La réalisation d'un documentaire est ambigüe par essence : les documentaristes choisissent un sujet mais doivent l'observer avec le plus de précaution possible. Il n'y a pas de recette miracle, et on peut apprécier des doc' construits à partir d'une caméra omniprésente mais muette (Striptease) ou d'une mise en scène bien cloisonnée (Faites entrer l'accusé).
Au royaume des fauves part d'un bon sujet : des particuliers ont acquis des cohortes d'animaux sauvages, et ce qui était une passion anticonformiste est devenu un mode de vie, voire un business. Et comme on est aux Etats-Unis, les travers habituels reviennent comme un boomerang :
- l'argent qui supplante l'éthique
- l'hypocrisie de gérants qui, drapés de grands principes (réinsérer des marginaux, la "pensée" new age bien pratique pour se constituer un harem, recruter une armée de bénévoles pour faire tourner la boutique (pardon, le sanctuaire)), méprisent leurs employés
- l'ambivalence sur l'exploitation et la protection animale : on dénonce l'une, mais on s'en sert pour justifier l'autre
- le goût du spectacle, qui débouche souvent sur l'affrontement par réseaux sociaux interposés
- la mythologie de l'entrepreneur besogneux et habité par la grâce
Le duo à l'origine de cette série documentaire a trouvé un bon filon avec plusieurs propriétaires de zoos privés, dont deux rivaux (le bouseux d'Oklahoma et l'illuminée de Floride, pour caricaturer) qui occupent la majeure partie des sept épisodes.

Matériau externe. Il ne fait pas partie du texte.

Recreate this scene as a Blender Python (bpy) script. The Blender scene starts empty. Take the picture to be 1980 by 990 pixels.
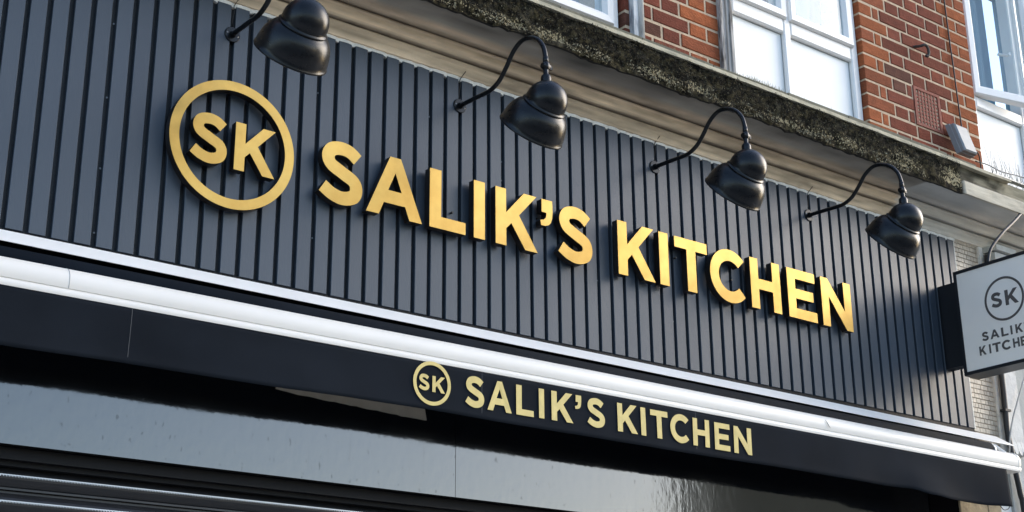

Le problème est qu'ils n'ont pas réfléchi à la manière de garder la bonne distance durant des années tournage. Voilà ce qui arrive quand le sujet prend des allures de farce des frères Coen...
Le format série peut prêter à des digressions, mais autant dire que dans celle-là on saute du coq à l'âne en continu, passant de la compassion animale aux ragots mal dégrossis ou à la chronique électorale surréaliste (parfois dans le même épisode).
Il y a bien quelques témoignages intéressants, par exemple celui d'une ancienne employée qui a bien compris les ressorts sectaires de l'entreprise à laquelle elle a pris part, ou celui d'un producteur de téléréalité dépassé par sa création (#miseenabyme). Mais ces raretés demeurent noyées au milieu d'images volées ou de luttes d'ego non datées. Magie du montage...
Le pire moment de la série reste l'épisode 3, un cas d'école d'une mauvaise chronique judiciaire. En gros : on n'a pas de preuves, alors on va sous-entendre que tout de même ce mariage, et puis le mari riche, et la jeune veuve ça l'arrangeait... Mais en fait non hein n'allez pas croire ça, la veuve le dit elle-même, 20 ans plus tard il y a beaucoup de zones d'ombre. Ca ne dit rien mais ça remplit les vides, et voilà comment Crimes sur NRJ 12 devient du Albert Londres en comparaison.
Le malaise s'accentue à chaque épisode, et avec lui l'impression que les documentaristes ont voulu se racheter une conscience en appliquant un vieil adage du journalisme politique : on lèche, on lâche, on lynche. Le sujet principal (les animaux sauvages transformés en faire-valoir de particuliers) est la principale victime de ce gloubiboulga.
Une dernière anecdote, très révélatrice de l'éthique des réalisateurs : lors d'une interview dans l'épisode 6, l'un d'entre eux révèle qu'un ancien associé était un indic des fédéraux. Le non secret des sources est revendiqué au montage final, et on finit par se demander si les réalisateurs n'ont pas catalysé certaines rivalités.
Il ne reste plus qu'à espérer que ce mélange des genres ne devienne pas un canon de la série documentaire.